We all experience moments of such relative inertia. It is the longevity of the endurance that is at stake. We speak of being chained to the office, trapped in a classroom, contained in a meeting, and captured at a party. Lack of mobility is an anathema to the spirit. As infants we resist being plucked up from a crawl. As children we resent being sent to our room. As teenagers we rebel against curfews. As adults we no longer tolerate being held down. But life has a way of gluing us to the sticking place. We make commitments. We practice loyalty. We see the awkward social situation through. And caught by our job, our situation, our wait for the bus, our dependence on another, we can but constrain ourselves to the moment. Not all hours, realistically, are our own.

At issue is always the larger picture than the self. The Ukraine is threatened. Political systems condition. Great numbers of people experience genocide. Massive numbers of people have no foreseeable opportunity for an advantaged relocation. Here and there and everywhere are souls caught up in the reality of being conjoined to an other, to others, such that they are not free to move, physically. At real issue is one's freedom, mentally. How to make of the mind a vessel that freely may voyage above unchartered seas? How to liberate the conceptualization of the self from being sustained by the horizontal plane of the commonplace and invigorate it toward the choice of hierarchical elevators that afford freedom from paradigmatic imprisonments? How to nurture and galvanize and inspire and provoke and prod the prisoner of cult and contention toward yet more, so much so that every floor is accessible, that any door will open, that every level may serve its purpose? Larger than self, yet entirely within the self. Or am I too obtuse?
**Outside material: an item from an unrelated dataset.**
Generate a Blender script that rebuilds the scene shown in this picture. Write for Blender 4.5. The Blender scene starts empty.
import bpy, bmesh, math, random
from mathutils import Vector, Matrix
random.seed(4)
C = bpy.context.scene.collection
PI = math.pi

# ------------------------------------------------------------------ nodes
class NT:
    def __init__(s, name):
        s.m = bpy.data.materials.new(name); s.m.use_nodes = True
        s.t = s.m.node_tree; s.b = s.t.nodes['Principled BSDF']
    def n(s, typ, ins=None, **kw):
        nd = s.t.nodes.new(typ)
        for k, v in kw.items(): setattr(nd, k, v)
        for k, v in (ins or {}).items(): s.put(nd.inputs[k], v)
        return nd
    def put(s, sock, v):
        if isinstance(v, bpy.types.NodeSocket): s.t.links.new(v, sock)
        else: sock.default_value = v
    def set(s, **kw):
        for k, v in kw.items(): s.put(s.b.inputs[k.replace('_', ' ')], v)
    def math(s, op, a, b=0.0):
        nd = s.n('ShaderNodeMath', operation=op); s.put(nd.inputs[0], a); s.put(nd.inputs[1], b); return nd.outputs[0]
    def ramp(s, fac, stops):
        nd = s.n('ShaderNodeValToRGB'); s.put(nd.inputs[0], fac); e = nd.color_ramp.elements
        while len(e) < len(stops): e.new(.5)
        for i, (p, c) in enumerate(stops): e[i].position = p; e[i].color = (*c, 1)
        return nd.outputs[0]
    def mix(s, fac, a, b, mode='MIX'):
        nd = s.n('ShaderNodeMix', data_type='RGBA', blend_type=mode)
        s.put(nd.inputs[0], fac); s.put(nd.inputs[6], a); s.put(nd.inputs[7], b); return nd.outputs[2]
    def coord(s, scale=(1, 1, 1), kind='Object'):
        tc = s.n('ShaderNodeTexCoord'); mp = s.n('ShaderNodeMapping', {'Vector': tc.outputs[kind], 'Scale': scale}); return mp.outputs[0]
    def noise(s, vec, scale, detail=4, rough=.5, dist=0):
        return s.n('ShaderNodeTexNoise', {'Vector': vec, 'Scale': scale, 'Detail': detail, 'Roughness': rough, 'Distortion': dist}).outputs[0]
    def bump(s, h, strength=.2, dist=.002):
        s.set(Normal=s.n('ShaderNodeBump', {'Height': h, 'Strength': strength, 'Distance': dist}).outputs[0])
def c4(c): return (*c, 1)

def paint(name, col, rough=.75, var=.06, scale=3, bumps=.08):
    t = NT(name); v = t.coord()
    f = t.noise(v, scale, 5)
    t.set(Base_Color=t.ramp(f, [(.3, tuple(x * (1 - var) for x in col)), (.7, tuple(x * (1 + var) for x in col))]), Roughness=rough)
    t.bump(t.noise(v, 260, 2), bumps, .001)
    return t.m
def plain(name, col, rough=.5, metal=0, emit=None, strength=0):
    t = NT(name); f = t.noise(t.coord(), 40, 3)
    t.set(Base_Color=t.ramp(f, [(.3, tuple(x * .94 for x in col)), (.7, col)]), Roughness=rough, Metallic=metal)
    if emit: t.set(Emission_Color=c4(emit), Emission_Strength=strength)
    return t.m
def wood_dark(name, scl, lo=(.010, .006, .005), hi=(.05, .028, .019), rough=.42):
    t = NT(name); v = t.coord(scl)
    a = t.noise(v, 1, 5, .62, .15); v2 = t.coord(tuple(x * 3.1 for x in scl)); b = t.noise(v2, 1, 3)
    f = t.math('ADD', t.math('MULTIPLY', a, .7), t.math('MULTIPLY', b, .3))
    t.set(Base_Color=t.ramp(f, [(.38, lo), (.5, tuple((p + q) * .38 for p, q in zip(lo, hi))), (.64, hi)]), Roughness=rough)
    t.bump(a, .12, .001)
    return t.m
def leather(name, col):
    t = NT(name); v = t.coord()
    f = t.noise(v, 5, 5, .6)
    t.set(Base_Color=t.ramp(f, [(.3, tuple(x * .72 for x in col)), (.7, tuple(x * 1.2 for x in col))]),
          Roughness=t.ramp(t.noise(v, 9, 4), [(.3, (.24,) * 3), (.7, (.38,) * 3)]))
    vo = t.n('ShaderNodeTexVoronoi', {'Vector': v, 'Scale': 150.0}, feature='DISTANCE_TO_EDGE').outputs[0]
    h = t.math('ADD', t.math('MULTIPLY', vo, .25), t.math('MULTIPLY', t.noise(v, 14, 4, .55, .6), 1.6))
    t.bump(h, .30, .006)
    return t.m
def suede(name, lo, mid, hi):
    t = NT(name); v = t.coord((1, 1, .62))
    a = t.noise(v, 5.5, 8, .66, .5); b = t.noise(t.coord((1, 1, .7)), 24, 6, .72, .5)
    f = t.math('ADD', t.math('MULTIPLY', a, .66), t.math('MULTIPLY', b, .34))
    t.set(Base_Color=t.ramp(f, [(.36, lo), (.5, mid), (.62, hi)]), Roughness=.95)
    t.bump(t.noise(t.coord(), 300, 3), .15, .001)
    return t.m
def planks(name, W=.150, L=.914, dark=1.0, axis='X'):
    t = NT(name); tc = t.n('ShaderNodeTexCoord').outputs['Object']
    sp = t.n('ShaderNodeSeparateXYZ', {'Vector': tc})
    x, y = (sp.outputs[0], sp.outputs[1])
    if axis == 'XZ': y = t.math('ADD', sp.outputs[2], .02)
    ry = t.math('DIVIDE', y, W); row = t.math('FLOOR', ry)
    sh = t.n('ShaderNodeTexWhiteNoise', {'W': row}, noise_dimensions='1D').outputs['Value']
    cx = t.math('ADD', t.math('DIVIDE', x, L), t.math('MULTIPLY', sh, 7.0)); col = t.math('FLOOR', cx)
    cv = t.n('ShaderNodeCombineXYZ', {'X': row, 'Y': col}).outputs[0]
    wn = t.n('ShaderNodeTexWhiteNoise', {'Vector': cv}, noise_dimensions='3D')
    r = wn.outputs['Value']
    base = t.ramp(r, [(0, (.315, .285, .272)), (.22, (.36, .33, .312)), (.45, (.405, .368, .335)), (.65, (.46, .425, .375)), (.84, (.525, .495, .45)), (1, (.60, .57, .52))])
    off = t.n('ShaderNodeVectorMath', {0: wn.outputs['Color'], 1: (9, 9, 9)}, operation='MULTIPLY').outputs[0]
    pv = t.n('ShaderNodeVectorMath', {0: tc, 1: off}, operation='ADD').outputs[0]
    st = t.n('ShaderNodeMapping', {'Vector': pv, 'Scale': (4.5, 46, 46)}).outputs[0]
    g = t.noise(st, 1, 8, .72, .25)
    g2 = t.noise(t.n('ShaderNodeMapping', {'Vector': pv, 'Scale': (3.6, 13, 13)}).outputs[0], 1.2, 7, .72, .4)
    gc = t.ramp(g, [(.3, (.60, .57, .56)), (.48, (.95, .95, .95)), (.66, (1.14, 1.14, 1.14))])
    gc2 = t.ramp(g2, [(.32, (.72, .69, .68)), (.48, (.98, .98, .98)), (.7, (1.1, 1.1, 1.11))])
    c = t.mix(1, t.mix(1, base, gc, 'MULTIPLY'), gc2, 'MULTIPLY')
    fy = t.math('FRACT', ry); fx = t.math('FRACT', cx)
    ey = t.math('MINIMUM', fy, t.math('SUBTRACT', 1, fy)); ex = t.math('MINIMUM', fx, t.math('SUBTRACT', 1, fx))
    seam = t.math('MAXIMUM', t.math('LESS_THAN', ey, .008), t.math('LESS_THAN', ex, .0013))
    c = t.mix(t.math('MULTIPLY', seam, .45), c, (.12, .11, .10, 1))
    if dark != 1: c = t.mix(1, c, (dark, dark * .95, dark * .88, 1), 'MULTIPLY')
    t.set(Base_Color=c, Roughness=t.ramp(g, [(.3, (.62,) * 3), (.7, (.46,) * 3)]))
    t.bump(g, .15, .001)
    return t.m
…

Imprisoned, we have but ourselves. While reliance on all those avenues of information that usually comes at us (our elders, our peers, our media) is self-evident, it is in the realization of utter freedom to think beyond the limitations of all constraints that one finds self-sustenance beyond outer succour. Selfishness is not the issue. It is those lonely alone moments in the deep dark of the night when pain is inescapable, when the muscles will not move the body, when the loved ones are not around to support or bear witness, when one has nothing but the coursing of the mind; where then to voyage? What then to realize? Which part of the universe may one then not integrate? And of what harm can that individuality possibly be to any other except that they fear the report that may declare that there is yet more to be thought, yet more to be realized, indeed.